>>

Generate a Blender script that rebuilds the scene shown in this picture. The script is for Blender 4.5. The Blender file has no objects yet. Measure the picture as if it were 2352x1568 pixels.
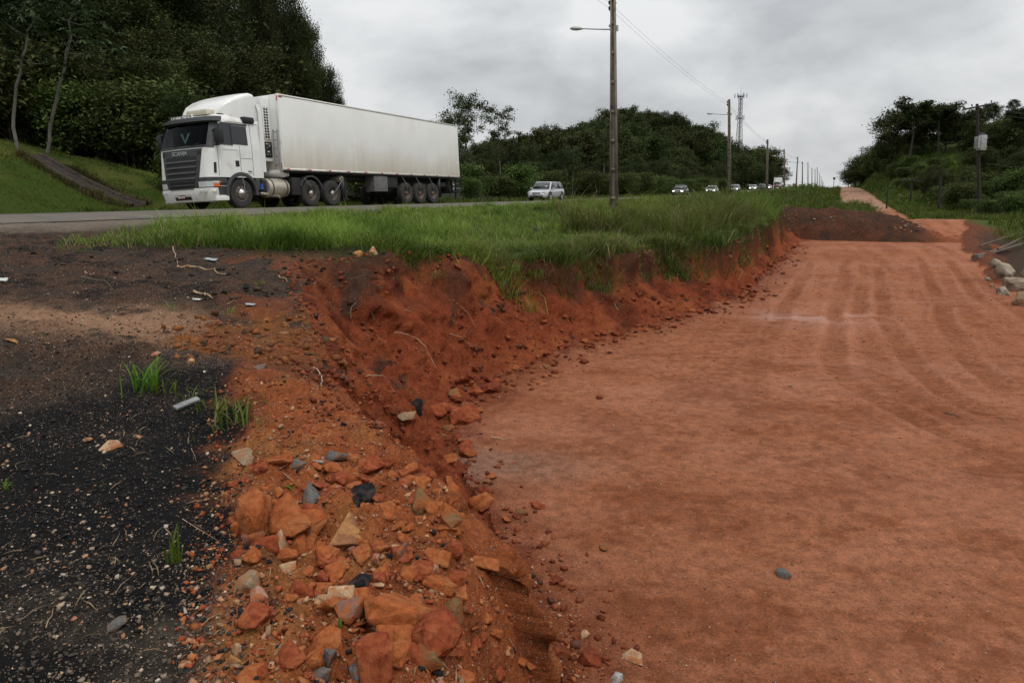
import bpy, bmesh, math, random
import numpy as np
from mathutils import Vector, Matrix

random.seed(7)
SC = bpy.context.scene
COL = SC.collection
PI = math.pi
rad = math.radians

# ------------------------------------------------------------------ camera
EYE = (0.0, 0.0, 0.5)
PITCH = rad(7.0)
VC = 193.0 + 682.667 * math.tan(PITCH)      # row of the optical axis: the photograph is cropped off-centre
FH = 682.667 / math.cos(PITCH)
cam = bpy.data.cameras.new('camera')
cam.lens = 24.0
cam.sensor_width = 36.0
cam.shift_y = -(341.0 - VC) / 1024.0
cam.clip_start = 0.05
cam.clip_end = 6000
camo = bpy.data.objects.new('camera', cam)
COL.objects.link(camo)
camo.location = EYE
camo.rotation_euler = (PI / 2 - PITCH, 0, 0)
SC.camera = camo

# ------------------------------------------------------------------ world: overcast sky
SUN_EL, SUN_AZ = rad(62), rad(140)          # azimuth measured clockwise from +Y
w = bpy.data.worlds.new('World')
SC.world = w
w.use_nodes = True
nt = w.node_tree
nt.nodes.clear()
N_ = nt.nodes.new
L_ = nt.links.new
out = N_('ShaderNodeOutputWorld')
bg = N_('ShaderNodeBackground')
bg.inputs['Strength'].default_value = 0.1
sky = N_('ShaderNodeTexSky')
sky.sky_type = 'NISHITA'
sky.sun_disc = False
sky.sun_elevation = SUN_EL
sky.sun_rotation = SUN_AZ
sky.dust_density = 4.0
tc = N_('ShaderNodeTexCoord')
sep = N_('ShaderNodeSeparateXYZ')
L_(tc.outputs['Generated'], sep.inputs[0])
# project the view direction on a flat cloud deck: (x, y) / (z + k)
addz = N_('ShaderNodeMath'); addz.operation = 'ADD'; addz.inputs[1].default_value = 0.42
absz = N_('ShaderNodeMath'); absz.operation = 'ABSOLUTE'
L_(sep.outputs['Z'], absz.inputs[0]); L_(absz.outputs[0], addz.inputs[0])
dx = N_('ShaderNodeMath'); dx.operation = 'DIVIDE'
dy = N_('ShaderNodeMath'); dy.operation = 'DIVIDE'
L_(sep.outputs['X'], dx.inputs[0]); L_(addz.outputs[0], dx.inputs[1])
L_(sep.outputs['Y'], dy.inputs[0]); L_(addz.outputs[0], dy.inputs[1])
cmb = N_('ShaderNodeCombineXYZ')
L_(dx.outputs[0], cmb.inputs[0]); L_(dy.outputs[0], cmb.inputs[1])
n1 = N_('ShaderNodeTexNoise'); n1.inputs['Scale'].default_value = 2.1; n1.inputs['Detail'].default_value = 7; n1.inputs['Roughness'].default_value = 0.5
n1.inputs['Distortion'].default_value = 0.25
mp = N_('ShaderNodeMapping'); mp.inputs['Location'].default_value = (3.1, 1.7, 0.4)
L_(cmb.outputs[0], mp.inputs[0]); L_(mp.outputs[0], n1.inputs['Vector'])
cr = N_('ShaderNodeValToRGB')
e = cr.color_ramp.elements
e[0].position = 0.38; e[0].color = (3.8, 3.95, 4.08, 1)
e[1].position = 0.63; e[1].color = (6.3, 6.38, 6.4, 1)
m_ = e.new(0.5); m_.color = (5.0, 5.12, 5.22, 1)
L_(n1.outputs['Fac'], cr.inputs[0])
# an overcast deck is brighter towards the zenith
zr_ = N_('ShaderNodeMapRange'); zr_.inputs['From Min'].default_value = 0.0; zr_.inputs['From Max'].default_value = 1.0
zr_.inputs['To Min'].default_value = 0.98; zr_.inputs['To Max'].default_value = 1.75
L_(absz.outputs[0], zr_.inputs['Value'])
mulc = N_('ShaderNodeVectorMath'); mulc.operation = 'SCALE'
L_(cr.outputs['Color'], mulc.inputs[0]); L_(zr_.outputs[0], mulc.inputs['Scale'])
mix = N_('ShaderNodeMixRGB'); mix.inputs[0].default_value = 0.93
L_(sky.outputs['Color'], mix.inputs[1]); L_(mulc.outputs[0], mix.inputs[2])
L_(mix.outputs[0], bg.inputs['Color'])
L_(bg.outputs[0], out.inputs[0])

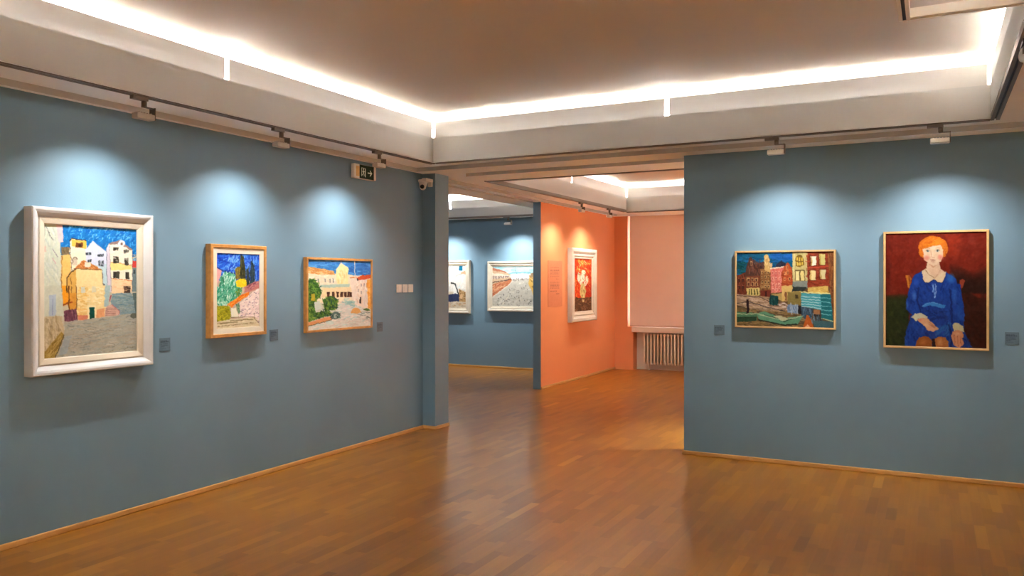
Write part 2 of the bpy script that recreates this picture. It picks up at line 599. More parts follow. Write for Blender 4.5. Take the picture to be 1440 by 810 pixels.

<<

Transcribe the listing in full. Omit the pictures and keep every line exact.

Generate a Blender script that rebuilds the scene shown in this picture. The script is for Blender 4.5. The Blender file has no objects yet. Measure the picture as if it were 2352x1568 pixels.
import bpy, bmesh, math, random
import numpy as np
from mathutils import Vector, Matrix

random.seed(7)
SC = bpy.context.scene
COL = SC.collection
PI = math.pi
rad = math.radians

# ------------------------------------------------------------------ camera
EYE = (0.0, 0.0, 0.5)
PITCH = rad(7.0)
VC = 193.0 + 682.667 * math.tan(PITCH)      # row of the optical axis: the photograph is cropped off-centre
FH = 682.667 / math.cos(PITCH)
cam = bpy.data.cameras.new('camera')
cam.lens = 24.0
cam.sensor_width = 36.0
cam.shift_y = -(341.0 - VC) / 1024.0
cam.clip_start = 0.05
cam.clip_end = 6000
camo = bpy.data.objects.new('camera', cam)
COL.objects.link(camo)
camo.location = EYE
camo.rotation_euler = (PI / 2 - PITCH, 0, 0)
SC.camera = camo

# ------------------------------------------------------------------ world: overcast sky
SUN_EL, SUN_AZ = rad(62), rad(140)          # azimuth measured clockwise from +Y
w = bpy.data.worlds.new('World')
SC.world = w
w.use_nodes = True
nt = w.node_tree
nt.nodes.clear()
N_ = nt.nodes.new
L_ = nt.links.new
out = N_('ShaderNodeOutputWorld')
bg = N_('ShaderNodeBackground')
bg.inputs['Strength'].default_value = 0.1
sky = N_('ShaderNodeTexSky')
sky.sky_type = 'NISHITA'
sky.sun_disc = False
sky.sun_elevation = SUN_EL
sky.sun_rotation = SUN_AZ
sky.dust_density = 4.0
tc = N_('ShaderNodeTexCoord')
sep = N_('ShaderNodeSeparateXYZ')
L_(tc.outputs['Generated'], sep.inputs[0])
# project the view direction on a flat cloud deck: (x, y) / (z + k)
addz = N_('ShaderNodeMath'); addz.operation = 'ADD'; addz.inputs[1].default_value = 0.42
absz = N_('ShaderNodeMath'); absz.operation = 'ABSOLUTE'
L_(sep.outputs['Z'], absz.inputs[0]); L_(absz.outputs[0], addz.inputs[0])
dx = N_('ShaderNodeMath'); dx.operation = 'DIVIDE'
dy = N_('ShaderNodeMath'); dy.operation = 'DIVIDE'
L_(sep.outputs['X'], dx.inputs[0]); L_(addz.outputs[0], dx.inputs[1])
L_(sep.outputs['Y'], dy.inputs[0]); L_(addz.outputs[0], dy.inputs[1])
cmb = N_('ShaderNodeCombineXYZ')
L_(dx.outputs[0], cmb.inputs[0]); L_(dy.outputs[0], cmb.inputs[1])
n1 = N_('ShaderNodeTexNoise'); n1.inputs['Scale'].default_value = 2.1; n1.inputs['Detail'].default_value = 7; n1.inputs['Roughness'].default_value = 0.5
n1.inputs['Distortion'].default_value = 0.25
mp = N_('ShaderNodeMapping'); mp.inputs['Location'].default_value = (3.1, 1.7, 0.4)
L_(cmb.outputs[0], mp.inputs[0]); L_(mp.outputs[0], n1.inputs['Vector'])
cr = N_('ShaderNodeValToRGB')
e = cr.color_ramp.elements
e[0].position = 0.38; e[0].color = (3.8, 3.95, 4.08, 1)
e[1].position = 0.63; e[1].color = (6.3, 6.38, 6.4, 1)
m_ = e.new(0.5); m_.color = (5.0, 5.12, 5.22, 1)
L_(n1.outputs['Fac'], cr.inputs[0])
# an overcast deck is brighter towards the zenith
zr_ = N_('ShaderNodeMapRange'); zr_.inputs['From Min'].default_value = 0.0; zr_.inputs['From Max'].default_value = 1.0
zr_.inputs['To Min'].default_value = 0.98; zr_.inputs['To Max'].default_value = 1.75
L_(absz.outputs[0], zr_.inputs['Value'])
mulc = N_('ShaderNodeVectorMath'); mulc.operation = 'SCALE'
L_(cr.outputs['Color'], mulc.inputs[0]); L_(zr_.outputs[0], mulc.inputs['Scale'])
mix = N_('ShaderNodeMixRGB'); mix.inputs[0].default_value = 0.93
L_(sky.outputs['Color'], mix.inputs[1]); L_(mulc.outputs[0], mix.inputs[2])
L_(mix.outputs[0], bg.inputs['Color'])
L_(bg.outputs[0], out.inputs[0])

Write part 2 of the bpy script that recreates this picture. It picks up at line 599. More parts follow. Write for Blender 4.5. Take the picture to be 1440 by 810 pixels.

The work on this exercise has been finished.